Security arrangements in Europe have undergone a period of rapid transition since 1989. The demise of the Soviet Union and the Warsaw Treaty Organization (WTO), the rise of a unified Germany, the movement towards a common foreign policy in the European Union (EU), and the triumph of Western liberal values has been much noted on both sides of the Atlantic. Much is made of the new uncertainties of the post-Cold War world in the popular
media and in more specific academic debates. On the eve of the twenty-first century, Europe was said to be returning “back to the future,” going back to the dark days of old-style balance of power politics.
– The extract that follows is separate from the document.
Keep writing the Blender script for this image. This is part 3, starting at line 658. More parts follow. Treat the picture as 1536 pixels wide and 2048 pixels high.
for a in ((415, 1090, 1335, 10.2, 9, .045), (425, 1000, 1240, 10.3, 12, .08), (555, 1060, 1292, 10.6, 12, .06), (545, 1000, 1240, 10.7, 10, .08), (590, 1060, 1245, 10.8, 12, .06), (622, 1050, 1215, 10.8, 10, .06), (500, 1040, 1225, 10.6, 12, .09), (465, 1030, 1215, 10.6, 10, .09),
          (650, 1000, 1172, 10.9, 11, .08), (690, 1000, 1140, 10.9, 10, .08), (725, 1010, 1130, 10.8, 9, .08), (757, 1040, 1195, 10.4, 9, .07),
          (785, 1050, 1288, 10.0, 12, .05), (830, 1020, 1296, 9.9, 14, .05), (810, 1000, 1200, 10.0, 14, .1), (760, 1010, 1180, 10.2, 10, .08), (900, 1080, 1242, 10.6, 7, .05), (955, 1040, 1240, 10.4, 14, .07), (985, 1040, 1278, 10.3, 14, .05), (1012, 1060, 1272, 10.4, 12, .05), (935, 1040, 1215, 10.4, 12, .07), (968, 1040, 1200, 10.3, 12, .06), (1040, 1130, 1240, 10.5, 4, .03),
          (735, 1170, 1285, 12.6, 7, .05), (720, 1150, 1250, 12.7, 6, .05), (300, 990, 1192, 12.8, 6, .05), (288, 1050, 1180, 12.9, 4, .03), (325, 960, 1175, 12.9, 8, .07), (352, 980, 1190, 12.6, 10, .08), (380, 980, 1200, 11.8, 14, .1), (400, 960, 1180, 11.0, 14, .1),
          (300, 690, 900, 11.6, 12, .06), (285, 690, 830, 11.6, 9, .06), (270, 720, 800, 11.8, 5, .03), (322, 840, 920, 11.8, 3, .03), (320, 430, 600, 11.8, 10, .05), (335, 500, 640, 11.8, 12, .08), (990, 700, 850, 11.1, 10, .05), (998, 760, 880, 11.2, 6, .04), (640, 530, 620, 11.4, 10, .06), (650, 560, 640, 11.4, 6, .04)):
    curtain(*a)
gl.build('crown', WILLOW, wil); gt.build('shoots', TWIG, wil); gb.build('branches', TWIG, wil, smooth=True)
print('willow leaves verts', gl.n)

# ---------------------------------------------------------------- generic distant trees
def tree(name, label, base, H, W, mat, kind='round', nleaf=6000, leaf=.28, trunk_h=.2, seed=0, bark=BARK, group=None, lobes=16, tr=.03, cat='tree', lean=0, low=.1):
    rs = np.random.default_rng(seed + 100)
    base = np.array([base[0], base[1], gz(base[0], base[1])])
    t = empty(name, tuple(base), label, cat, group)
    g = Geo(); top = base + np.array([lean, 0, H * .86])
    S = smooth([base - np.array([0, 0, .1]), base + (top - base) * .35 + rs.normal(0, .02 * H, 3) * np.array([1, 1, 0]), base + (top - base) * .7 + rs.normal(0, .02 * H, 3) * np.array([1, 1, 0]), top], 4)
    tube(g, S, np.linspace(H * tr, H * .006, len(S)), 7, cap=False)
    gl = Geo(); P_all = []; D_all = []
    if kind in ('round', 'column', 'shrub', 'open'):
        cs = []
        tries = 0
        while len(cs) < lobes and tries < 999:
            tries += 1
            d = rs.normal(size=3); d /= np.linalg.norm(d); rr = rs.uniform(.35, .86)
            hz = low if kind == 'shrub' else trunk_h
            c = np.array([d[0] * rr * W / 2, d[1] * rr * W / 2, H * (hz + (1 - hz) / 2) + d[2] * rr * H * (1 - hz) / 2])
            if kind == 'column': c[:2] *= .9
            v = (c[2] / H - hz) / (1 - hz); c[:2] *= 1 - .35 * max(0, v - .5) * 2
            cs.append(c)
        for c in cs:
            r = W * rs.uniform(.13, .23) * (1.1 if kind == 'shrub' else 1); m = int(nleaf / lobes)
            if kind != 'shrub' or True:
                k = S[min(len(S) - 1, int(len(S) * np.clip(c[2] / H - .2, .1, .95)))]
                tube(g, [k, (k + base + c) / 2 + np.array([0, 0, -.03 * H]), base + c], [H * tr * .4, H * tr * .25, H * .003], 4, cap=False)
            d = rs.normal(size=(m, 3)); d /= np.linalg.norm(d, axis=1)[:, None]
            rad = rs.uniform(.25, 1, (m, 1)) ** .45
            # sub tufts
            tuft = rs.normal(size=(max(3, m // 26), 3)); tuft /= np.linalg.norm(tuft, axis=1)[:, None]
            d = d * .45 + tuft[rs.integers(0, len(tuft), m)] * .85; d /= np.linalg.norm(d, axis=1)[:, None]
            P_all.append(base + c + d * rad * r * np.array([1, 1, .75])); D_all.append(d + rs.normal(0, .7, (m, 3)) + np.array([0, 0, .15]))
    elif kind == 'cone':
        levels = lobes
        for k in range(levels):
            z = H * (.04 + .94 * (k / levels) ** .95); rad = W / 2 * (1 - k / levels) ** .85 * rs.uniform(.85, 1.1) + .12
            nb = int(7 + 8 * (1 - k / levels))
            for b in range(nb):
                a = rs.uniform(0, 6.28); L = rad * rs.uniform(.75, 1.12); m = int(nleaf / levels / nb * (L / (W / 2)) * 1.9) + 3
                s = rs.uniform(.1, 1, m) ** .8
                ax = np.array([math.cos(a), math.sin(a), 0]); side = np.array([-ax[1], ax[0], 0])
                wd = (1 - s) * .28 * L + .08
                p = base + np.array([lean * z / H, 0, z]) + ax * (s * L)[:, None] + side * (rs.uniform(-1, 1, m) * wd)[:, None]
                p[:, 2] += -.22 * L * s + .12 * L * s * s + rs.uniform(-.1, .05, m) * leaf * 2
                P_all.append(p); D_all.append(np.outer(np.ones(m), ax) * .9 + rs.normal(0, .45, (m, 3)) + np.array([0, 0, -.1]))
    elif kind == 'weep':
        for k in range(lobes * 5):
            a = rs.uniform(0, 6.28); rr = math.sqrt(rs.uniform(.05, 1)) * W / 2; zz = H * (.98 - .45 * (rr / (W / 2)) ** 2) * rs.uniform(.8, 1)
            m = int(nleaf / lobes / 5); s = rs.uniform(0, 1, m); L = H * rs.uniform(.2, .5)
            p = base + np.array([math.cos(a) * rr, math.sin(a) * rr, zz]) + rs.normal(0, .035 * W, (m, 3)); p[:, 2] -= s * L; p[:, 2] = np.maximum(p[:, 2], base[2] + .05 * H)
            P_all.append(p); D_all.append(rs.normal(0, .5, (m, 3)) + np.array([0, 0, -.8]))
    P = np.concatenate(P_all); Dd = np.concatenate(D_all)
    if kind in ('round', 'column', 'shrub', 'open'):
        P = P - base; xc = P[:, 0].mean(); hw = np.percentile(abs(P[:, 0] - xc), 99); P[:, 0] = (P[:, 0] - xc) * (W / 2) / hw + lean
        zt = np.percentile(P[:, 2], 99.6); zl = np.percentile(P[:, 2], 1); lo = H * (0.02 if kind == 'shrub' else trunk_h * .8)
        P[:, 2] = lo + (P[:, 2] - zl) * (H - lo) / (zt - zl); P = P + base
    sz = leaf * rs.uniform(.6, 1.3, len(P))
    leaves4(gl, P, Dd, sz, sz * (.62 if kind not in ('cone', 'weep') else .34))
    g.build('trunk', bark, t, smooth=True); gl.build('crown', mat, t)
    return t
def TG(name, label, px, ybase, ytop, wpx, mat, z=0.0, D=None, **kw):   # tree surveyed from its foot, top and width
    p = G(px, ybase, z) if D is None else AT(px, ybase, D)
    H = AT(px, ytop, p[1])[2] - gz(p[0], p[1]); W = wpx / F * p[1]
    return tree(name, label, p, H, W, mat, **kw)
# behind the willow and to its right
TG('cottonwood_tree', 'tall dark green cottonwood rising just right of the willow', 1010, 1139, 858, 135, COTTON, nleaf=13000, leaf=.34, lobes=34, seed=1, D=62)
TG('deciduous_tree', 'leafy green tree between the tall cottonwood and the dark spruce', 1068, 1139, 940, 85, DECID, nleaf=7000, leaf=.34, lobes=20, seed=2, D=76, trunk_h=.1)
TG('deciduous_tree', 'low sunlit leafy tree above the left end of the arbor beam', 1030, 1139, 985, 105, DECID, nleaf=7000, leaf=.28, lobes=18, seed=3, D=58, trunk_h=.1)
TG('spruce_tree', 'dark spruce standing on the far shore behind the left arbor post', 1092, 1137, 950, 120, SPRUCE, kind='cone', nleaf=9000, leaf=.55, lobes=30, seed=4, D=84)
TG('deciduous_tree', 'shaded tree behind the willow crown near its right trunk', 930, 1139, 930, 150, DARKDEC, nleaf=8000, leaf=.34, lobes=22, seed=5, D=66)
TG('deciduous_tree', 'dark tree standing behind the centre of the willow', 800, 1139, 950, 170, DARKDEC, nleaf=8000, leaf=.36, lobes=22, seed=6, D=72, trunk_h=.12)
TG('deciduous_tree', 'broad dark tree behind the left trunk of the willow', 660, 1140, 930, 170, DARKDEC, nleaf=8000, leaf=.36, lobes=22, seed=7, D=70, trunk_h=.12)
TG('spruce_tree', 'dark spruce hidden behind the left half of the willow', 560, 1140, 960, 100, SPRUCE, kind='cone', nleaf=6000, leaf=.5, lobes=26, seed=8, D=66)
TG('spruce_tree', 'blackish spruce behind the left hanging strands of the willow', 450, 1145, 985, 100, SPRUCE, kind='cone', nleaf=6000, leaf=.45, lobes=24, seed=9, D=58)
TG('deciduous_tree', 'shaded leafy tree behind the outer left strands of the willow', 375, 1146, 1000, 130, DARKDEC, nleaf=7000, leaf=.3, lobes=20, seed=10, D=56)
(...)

As the forthcoming analysis reveals, however, the new Europe is essentially characterized not by cold, dark, classical realism but instead by transnationalism, democratization, interdependence, and multilateral cooperation.

Traditionally the EU has been a “civilian power” concerned with welfare generation and economic regulation.1 As an international actor, the EU is ambiguous. The EU has always, and inescapably, been a foreign policy project, but that does not mean that it is cast in the constraining mold of the statist version of foreign policy.2 The Union’s status as a kind of “great experiment” has clearly affected both the wider Europe and the international arena through processes of emulation and diffusion. One only has to think of the copies of the EU’s common market; NAFTA, ASEAN, and Mercosur bear witness to the
broader influence of the EU in world politics.